>> begin INFORMATION SUPPLIED
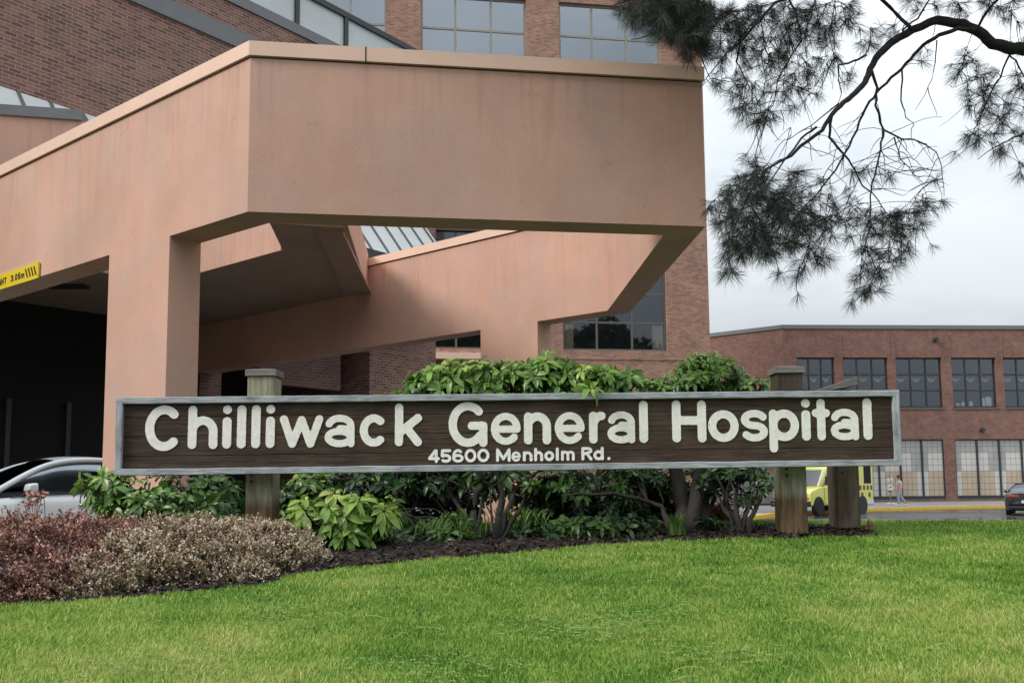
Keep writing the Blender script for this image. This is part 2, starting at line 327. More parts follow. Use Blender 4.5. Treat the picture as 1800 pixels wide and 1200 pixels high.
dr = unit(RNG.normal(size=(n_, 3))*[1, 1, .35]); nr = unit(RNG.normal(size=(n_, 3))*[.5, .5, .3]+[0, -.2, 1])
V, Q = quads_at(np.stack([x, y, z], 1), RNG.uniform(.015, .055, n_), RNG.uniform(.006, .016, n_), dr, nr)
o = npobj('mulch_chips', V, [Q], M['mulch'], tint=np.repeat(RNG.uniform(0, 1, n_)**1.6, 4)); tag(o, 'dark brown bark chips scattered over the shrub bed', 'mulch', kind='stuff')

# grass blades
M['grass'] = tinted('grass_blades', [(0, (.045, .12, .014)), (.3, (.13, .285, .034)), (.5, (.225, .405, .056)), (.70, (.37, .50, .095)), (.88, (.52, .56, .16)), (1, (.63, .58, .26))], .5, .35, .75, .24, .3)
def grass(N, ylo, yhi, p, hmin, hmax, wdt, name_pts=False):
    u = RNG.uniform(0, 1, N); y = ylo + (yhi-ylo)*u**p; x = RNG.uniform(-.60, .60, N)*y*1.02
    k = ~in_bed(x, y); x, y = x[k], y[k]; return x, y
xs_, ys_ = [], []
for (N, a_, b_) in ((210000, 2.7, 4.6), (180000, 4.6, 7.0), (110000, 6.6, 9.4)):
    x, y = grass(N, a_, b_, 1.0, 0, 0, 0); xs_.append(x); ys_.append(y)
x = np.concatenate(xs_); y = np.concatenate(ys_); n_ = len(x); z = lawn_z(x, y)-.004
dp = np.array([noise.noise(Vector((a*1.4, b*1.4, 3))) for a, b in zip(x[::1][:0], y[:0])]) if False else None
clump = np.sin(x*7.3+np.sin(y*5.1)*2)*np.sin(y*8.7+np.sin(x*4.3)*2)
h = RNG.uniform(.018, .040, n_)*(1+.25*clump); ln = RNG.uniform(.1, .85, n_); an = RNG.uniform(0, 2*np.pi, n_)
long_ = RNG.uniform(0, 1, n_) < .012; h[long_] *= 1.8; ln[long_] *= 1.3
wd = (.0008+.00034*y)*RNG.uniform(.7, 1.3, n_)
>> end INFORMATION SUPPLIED
From the first line of the listing above, repeat every line through the one holding "bed', 'mulch', kind='stuff')". Both ends count, and pictures stay out.

**RESPONSE TO THIS TASK:**
Keep writing the Blender script for this image. This is part 2, starting at line 327. More parts follow. Use Blender 4.5. Treat the picture as 1800 pixels wide and 1200 pixels high.
dr = unit(RNG.normal(size=(n_, 3))*[1, 1, .35]); nr = unit(RNG.normal(size=(n_, 3))*[.5, .5, .3]+[0, -.2, 1])
V, Q = quads_at(np.stack([x, y, z], 1), RNG.uniform(.015, .055, n_), RNG.uniform(.006, .016, n_), dr, nr)
o = npobj('mulch_chips', V, [Q], M['mulch'], tint=np.repeat(RNG.uniform(0, 1, n_)**1.6, 4)); tag(o, 'dark brown bark chips scattered over the shrub bed', 'mulch', kind='stuff')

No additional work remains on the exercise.